Quizás no sea tan obvio, pero pasa que, cuando propones un formato así, a veces siento que la gente no se da cuenta de que entregas demasiado de ti. Que tú también eres humana, que también te vas a equivocar, que también tienes límites. Además, como me leen como mujer, inmediatamente te entra esta cosa de que tienes que maternar a la gente o acompañarla en exceso. A mí, creo que al inicio me costó mucho poner límites también a mis alumnas. Es como: “Te estimo, te quiero, quiero que aprendas de la mejor manera, quiero que no tengas miedo”, pero también llega un punto en el que digo: “Vale, te tengo que dejar sola para que sigas aprendiendo”.

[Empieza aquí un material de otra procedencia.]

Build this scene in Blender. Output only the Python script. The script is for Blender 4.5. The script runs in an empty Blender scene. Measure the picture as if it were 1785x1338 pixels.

Ese cierre que se hace naturalmente cuando terminas un ciclo formativo —que en otras escuelas es como: “Venga, se acabó, a volar”— aquí a veces cuesta. Ya no tanto, pero al inicio me costaba mucho despegarme de ese rol, sin descuidar, ¿sabes? Porque creo que tiene que haber un equilibrio. Y es dificilísimo. Lo veo con todas las chicas que empiezan a enseñar también. Cuando dan clases en la escuela, luego las veo y les digo: “Oye, no se trata de… Puedes perfectamente terminar a la hora y estar haciendo todo bien. No tienes que quedarte diez minutos más para responder preguntas. Lo sigues en la siguiente sesión y ya está”. Poner límites. Creo que eso es lo que más me ha costado a mí.